6 - The perilous advance to the east


Forging across the Dvina and Dnepr – the threshold to demise

As Army Group Centre heaved its way forward in the centre of Germany's long eastern front, there was a steadily emerging concern for its southern flank. Throughout June, Rundstedt's Army Group South had struggled to advance against vigorous Soviet counter-strokes and, by early July, its rapid forward movement was further hindered by the primitive Soviet infrastructure and intermittent downpours which turned the roads to seas of mud. The Operations Officer at OKH responsible for Army Group South, Major Karl Thilo, noted in his diary on 7 July that, ‘the tanks “suffocate” in the mud of the Ukrainian chermozem [black earth]’. The following day he recorded the situation estimate by Army Group South's High Command: ‘Enemy well commanded…At first, defensive operations close to the border, then withdrawal to the Stalin Line with heavy counterattacks against our armoured wedge…Operational breakthrough by Panzer Group 1 still not achieved’. Thilo also noted that the army group was still sizeably outnumbered with 61 major Soviet units versus 46 German and allied formations.
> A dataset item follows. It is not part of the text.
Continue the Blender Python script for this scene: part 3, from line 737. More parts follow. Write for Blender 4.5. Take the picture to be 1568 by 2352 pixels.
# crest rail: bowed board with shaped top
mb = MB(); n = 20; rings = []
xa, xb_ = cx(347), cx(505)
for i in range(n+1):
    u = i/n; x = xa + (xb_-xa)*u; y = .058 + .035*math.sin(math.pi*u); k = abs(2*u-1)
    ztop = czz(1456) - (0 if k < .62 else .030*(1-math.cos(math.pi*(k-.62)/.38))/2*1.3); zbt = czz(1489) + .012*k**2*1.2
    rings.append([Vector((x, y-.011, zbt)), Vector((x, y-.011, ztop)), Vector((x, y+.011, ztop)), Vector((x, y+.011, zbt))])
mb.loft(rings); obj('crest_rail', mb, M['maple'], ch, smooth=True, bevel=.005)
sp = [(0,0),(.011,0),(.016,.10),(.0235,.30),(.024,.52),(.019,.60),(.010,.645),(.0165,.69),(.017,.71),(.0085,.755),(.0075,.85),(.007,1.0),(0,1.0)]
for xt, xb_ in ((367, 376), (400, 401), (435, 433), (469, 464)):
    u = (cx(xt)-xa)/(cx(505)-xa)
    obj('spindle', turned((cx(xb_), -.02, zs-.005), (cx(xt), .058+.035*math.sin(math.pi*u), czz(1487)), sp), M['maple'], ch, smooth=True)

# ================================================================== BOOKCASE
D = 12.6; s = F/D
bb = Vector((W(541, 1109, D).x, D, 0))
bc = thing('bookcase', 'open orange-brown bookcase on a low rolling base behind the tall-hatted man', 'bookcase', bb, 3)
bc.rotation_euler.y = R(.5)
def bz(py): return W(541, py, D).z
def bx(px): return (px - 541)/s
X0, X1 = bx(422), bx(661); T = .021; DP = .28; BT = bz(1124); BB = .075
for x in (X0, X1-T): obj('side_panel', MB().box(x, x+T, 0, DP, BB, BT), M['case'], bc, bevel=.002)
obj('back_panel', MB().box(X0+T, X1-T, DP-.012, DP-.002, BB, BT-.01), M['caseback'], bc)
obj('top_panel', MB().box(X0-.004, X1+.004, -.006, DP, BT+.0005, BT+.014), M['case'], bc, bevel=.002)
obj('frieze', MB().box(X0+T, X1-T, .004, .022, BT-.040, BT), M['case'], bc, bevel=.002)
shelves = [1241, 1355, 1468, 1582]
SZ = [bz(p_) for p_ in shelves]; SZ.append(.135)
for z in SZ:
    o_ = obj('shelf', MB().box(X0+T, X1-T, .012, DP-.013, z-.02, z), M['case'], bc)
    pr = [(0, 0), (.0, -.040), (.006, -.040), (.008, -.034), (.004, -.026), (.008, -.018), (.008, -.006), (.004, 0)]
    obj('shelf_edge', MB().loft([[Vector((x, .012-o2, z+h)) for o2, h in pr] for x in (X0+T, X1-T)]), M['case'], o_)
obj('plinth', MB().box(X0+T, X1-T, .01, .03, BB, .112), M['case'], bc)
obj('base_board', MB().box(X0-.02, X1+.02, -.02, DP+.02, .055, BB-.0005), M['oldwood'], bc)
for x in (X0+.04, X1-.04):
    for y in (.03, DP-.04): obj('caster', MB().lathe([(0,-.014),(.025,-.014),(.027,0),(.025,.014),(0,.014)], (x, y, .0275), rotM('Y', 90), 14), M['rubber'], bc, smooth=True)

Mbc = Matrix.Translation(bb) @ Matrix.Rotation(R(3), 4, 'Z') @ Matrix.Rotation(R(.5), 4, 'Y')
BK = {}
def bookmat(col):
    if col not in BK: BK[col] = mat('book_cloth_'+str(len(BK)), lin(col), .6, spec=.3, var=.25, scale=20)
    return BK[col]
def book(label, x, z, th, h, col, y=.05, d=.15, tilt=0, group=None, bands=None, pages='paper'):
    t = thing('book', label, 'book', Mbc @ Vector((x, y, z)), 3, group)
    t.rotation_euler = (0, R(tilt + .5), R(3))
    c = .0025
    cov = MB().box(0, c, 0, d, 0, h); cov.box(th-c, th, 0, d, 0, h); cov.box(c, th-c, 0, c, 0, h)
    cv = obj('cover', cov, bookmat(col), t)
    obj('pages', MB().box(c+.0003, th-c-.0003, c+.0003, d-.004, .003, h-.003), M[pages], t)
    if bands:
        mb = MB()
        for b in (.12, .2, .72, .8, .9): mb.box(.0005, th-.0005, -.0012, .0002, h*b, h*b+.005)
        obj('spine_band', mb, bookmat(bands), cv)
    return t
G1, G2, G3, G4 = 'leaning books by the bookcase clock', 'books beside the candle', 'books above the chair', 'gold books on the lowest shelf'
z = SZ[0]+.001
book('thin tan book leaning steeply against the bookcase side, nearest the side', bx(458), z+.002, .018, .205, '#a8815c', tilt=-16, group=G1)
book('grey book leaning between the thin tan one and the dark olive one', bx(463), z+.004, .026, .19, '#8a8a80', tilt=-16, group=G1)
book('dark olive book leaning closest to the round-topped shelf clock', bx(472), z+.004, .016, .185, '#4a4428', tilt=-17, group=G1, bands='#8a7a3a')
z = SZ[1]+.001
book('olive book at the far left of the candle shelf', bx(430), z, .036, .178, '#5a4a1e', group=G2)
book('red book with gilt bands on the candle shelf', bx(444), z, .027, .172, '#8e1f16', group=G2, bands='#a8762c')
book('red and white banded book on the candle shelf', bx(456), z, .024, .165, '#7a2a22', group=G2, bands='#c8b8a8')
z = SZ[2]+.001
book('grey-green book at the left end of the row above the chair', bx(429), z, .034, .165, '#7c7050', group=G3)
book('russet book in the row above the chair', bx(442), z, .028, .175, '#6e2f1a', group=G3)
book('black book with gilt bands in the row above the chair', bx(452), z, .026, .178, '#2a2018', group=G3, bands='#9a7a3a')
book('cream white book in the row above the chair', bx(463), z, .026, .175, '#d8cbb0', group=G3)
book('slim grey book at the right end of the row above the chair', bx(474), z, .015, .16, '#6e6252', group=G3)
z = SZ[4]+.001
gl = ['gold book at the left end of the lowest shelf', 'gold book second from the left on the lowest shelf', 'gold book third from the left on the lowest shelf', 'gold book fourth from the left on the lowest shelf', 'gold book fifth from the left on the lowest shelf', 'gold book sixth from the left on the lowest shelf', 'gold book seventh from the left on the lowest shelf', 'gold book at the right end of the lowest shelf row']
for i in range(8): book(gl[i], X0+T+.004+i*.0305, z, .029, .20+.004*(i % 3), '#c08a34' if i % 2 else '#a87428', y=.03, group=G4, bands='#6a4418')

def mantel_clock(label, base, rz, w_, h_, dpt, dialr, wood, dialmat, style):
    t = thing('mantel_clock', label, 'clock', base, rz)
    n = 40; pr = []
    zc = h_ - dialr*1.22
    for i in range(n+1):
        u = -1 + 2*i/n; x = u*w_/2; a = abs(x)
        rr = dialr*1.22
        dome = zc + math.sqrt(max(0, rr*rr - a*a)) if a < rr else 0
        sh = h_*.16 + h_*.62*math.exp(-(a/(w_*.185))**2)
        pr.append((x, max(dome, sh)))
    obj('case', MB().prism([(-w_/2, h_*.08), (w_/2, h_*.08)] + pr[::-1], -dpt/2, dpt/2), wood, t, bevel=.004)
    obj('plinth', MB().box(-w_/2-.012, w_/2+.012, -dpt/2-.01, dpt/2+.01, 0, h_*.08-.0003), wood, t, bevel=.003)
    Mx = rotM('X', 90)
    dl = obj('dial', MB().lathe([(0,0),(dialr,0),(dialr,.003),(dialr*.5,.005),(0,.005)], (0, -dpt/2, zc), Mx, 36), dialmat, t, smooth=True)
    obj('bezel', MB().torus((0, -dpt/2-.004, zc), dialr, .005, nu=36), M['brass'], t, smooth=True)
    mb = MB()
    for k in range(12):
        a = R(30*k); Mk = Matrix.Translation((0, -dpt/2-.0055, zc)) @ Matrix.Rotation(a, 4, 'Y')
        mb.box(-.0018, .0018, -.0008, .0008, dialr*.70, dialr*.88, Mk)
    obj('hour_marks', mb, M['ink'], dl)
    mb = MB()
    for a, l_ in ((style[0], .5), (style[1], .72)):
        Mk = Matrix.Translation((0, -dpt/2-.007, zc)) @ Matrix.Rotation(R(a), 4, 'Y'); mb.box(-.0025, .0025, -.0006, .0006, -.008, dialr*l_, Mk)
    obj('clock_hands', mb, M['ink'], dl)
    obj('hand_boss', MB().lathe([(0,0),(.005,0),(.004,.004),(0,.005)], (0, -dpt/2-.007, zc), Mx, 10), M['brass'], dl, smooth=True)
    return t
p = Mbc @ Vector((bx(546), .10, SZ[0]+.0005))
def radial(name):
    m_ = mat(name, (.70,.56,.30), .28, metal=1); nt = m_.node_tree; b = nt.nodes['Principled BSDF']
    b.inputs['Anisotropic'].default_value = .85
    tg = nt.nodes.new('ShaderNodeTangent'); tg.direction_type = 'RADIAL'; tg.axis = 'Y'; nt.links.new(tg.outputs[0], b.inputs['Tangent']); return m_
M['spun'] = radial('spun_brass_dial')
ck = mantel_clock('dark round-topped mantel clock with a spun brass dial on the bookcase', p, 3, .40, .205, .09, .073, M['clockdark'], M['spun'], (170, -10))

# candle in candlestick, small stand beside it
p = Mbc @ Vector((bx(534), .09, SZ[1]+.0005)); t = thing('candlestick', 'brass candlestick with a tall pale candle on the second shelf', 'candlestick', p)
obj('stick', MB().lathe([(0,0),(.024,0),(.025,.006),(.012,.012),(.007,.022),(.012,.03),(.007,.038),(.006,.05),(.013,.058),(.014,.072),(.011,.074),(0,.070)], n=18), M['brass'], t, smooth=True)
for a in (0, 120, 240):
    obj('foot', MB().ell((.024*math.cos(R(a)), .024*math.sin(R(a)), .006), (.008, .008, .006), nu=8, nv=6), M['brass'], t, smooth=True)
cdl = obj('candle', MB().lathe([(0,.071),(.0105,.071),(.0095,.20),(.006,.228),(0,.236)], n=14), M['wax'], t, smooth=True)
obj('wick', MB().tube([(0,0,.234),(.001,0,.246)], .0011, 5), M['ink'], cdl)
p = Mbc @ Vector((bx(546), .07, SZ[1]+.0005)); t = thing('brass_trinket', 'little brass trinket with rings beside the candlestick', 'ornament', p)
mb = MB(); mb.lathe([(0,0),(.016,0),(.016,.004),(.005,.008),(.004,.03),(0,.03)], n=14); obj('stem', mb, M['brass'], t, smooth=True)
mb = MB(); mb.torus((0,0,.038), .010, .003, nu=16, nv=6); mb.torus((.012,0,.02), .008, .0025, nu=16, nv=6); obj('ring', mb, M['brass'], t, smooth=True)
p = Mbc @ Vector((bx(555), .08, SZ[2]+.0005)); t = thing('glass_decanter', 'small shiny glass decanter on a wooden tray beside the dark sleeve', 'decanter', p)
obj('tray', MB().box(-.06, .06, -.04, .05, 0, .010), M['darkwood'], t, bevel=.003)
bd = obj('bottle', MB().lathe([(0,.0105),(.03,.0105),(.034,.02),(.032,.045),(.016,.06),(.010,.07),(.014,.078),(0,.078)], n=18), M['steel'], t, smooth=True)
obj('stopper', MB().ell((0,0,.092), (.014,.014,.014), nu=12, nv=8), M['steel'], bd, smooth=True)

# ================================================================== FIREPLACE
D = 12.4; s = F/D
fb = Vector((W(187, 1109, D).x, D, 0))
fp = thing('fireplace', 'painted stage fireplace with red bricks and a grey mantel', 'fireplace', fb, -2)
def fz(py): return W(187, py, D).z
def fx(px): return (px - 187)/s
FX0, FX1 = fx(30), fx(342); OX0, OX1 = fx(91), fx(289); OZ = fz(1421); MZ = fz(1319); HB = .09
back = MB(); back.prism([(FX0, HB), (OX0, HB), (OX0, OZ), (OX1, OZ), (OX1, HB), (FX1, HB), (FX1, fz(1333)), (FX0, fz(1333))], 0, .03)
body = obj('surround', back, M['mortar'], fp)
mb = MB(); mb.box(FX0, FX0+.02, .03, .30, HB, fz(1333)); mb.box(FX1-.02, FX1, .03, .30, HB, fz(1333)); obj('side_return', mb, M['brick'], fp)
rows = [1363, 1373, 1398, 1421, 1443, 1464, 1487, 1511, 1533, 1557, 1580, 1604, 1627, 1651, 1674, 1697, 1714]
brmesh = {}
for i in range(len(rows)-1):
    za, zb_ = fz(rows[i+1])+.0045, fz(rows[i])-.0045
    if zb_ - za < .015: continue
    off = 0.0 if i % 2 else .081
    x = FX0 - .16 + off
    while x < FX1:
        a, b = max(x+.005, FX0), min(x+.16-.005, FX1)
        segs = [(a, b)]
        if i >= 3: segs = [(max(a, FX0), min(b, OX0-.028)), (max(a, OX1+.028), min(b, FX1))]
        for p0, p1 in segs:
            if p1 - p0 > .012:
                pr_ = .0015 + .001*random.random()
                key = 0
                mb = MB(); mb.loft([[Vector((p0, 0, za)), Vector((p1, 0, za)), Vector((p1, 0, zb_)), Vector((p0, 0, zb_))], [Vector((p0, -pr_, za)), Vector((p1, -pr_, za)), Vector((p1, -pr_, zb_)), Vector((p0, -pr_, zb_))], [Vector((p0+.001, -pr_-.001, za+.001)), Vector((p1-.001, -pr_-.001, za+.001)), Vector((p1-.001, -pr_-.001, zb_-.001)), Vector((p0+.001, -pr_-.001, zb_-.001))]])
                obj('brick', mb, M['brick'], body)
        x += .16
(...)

Contemplating the further advance of Army Group Centre on 5 July, Brauchitsch raised the difficulty of screening Bock's right flank pointing out the emerging problem that Army Group South's 6th Army and 1st Panzer Group, ‘are still quite far back’.

On Army Group Centre's northern flank, Leeb's Army Group North was making better progress but, as the renowned General Manstein, commander of the LVI Panzer Corps, would later observe: ‘the enemy, though pushed back to the east, was still not destroyed – as was very soon to become apparent’. After the capture of the Latvian capital Riga, Leeb was compelled to continue his drive to the east to support Bock's left flank, but also had to support a major offensive northwards up into Estonia in order to cover his own left flank. Accordingly, the army group's width of front was rapidly expanding which, as the smallest of the three German army groups, would soon heavily tax its offensive momentum. The commander of Army Group North's Panzer Group 4, Colonel-General Erich Hoepner, wrote to his wife on 16 July of his dissatisfaction with the halted drive on Leningrad: ‘The deciding cause remains our weakness…The number of divisions is as inadequate as their equipment.…The men are tired, the losses increase, the fallout rate of vehicles rises.’